The Department of Education on Monday announced several changes in student debt forgiveness programs aimed at lowering the debt owed by millions of Americans.
The department’s new rules intend to make it easier for those duped by colleges promising job placements and those who want to erase student loan debt by working in the public service.
“We’re putting students ahead of special interests,” said Education Secretary Miguel Cardona.
Some of the rules, which will go into effect in July 2023, include:
An overhaul of the borrower defense program
The plan offers various degrees of debt forgiveness to students whose colleges made false advertising claims about the school and what it offers.
The Department of Education will now review claims from individual borrowers, or it can grant forgiveness to large groups of students from the same college, if the college is found to have committed fraud.
The department erased such debts in June and August owed to borrowers who attended Corinthian Colleges and ITT Tech.
The federal government will be able to force colleges to cover the cost when students are granted loan cancellation due to fraud, a cost previously paid by taxpayers.

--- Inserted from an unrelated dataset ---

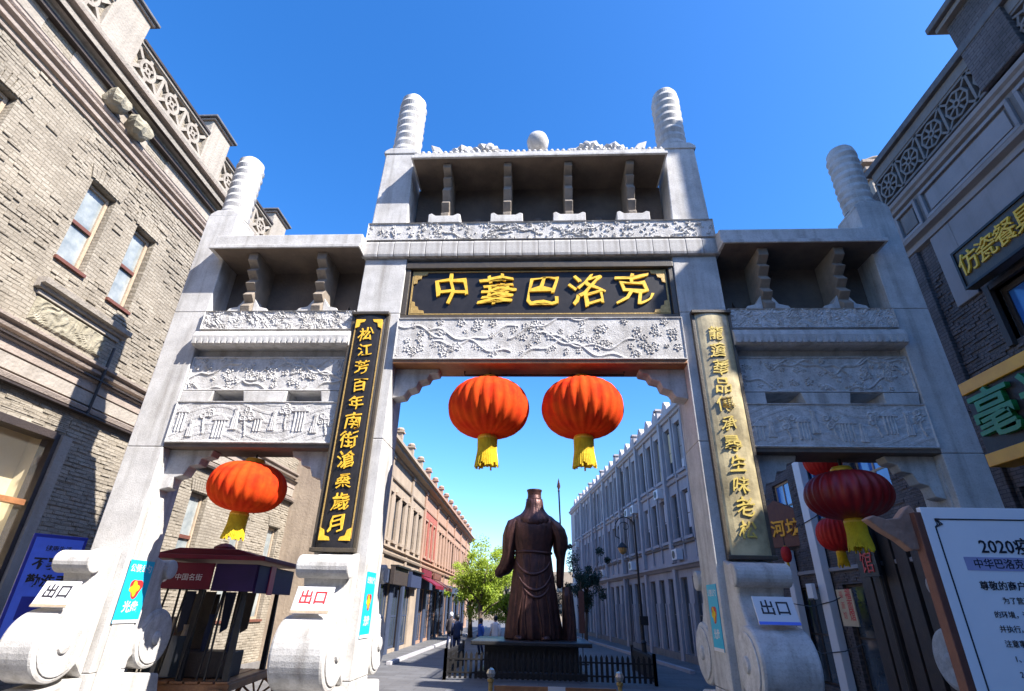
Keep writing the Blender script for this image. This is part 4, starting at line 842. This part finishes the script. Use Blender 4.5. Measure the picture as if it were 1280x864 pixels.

House Republicans led by North Carolina Rep. Virginia Foxx, who is the top Republican member on the House Education and Labor Committee, criticized the proposed borrower defense rules as being “inconsistent with the norms of due process,” in a letter to the Justice Department, the Wall Street Journal reported.
Closed school discharges
Borrowers will have an automatic discharge after one year if a college closes and the borrowers were enrolled at the time of closure or left 180 days before closure and who do not accept an approved teach-out agreement or a continuation of the program at another location of the school.
Those who accept but do not complete a teach-out agreement or program continuation will receive a discharge one year after their last date of attendance.
Public Service Loan Forgiveness
Another change will come in the way those under the Public Service Loan Forgiveness program have their payments counted.
Public service workers, such as teachers and nurses, can get their student loan debt erased after making 120 monthly payments. Before, if a payment was made 15 days after it was due, or was not a full payment, it did not count as one of the 120 monthly payments.
The new rule allows for payments to count even if they are made more than 15 days after they are due or are made in installments. Borrowers can now also make a single payment instead of monthly payments.
Paused loans still count
Some who have their payments paused for various approved reasons will be treated as if they are still making the payments, according to the new rules.
Student loans and those with disabilities
More people with disabilities will have debts canceled, and a rule that required three years of income monitoring has been eliminated.
The new rules are not connected to President Joe Biden’s student loan forgiveness plan, which is temporarily on hold after a federal appeals court blocked it while a judge evaluates a challenge to the program that would cost an estimated $400 billion, according to the Congressional Budget Office.